PCP vs PCH: what is the difference?

Personal Contract Plan (PCP) can easily be confused with Personal Contract Hire (PCH) Here are the key differences between the two finance options.

To establish the difference between a PCP and Contract Hire, let’s first understand the similarities. Both are ways of running a new car by making monthly payments, often with a low deposit.

They’re the two most common ways in which private buyers finance their cars, and to the casual observer they look very much the same. So what are the differences and what do they mean to you? Here’s all you need to know.

PCP

The key difference between a PCP and Contract Hire is that the PCP allows you the option of buying the car at the end of the agreement.

You choose the agreement period (usually between two and four years) and you pay the deposit, which again operates on a sliding scale to suit your ability to afford it.

At the end of the term, you have two options – pay the outstanding balance (known as a balloon payment) or hand the car back and start again.

PCP is the most popular way of buying a new car at the moment, and dealers also provide all sorts of incentives such as deposit contributions and low rate APRs.

Don’t get caught out, though. The balloon payment is based on the car’s resale value and uses algorithms based on mileage and vehicle condition. Go over your mileage allowance and you’ll have to pay a penalty, often as much as 20p a mile, while damage excesses may also need to be paid if the car picks up more than average wear and tear.

Personal Contract Hire

Also known simply as leasing, PCH differs from a PCP in that the car isn’t, and never will be yours. What you’re doing is hiring it, but over an extended period that’s a little bit more lenient than daily rental – it doesn’t need to go back with a full tank, and minor damage is expected.

Otherwise it's very similar – you still pay a deposit, and you still pay a monthly leasing fee. If anything goes wrong with the car, the company that owns it is responsible for sorting it out, while some deals also include servicing.

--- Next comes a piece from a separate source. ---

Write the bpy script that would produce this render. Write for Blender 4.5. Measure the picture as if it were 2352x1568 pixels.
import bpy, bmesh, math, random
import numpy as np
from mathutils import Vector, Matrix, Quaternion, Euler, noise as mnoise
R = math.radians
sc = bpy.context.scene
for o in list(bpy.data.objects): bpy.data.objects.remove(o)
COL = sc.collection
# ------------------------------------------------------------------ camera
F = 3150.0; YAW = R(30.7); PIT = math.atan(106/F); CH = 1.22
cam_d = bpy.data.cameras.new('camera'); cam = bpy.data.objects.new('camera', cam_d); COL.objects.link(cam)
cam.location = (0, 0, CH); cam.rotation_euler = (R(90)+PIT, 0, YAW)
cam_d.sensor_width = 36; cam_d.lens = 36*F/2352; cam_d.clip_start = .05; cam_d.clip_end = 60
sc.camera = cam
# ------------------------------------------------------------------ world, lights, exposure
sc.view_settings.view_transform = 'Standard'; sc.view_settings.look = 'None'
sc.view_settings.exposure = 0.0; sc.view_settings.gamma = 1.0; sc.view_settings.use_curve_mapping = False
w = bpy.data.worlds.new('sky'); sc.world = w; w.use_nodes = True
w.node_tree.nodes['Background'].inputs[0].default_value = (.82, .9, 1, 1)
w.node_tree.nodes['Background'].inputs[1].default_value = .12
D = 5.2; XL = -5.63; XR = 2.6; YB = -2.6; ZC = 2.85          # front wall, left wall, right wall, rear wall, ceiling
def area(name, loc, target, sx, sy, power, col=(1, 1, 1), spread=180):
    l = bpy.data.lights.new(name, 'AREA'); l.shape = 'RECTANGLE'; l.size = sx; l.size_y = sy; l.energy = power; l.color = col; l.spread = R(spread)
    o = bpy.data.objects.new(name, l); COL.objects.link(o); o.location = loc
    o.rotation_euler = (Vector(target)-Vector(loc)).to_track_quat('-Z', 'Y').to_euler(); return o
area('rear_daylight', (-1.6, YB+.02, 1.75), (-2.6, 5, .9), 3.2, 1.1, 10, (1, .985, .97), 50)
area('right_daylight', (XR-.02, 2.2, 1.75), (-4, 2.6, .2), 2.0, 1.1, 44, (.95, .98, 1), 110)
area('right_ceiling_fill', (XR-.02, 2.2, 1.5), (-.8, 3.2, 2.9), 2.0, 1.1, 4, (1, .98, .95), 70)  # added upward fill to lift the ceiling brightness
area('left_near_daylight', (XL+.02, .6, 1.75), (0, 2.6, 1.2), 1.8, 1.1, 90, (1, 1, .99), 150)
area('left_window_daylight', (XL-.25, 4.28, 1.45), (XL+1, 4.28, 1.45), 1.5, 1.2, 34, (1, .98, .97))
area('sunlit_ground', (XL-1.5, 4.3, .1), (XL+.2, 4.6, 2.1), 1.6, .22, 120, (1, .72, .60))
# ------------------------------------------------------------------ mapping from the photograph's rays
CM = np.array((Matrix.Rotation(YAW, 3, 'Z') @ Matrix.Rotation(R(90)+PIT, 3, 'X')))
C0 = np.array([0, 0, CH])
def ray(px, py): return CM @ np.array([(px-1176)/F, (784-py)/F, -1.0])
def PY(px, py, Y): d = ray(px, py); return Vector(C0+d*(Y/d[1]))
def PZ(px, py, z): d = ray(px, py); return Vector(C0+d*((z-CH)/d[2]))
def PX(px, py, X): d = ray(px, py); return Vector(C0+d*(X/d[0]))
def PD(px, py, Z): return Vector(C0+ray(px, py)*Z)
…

Mileage caps still exist, but are often more lenient in recognition of the fact that a lot of people who lease cars use them for business. Leases are often cheaper per month, too. You have no stake in the car, so there’s no repayment against capital value.

Which one is best for me?

It depends entirely on what you need. Should you want to buy the car eventually, then a PCP makes sense, but if you just want a new car every three years then leasing is usually the more affordable option, though it doesn’t always come with the same amount of choice.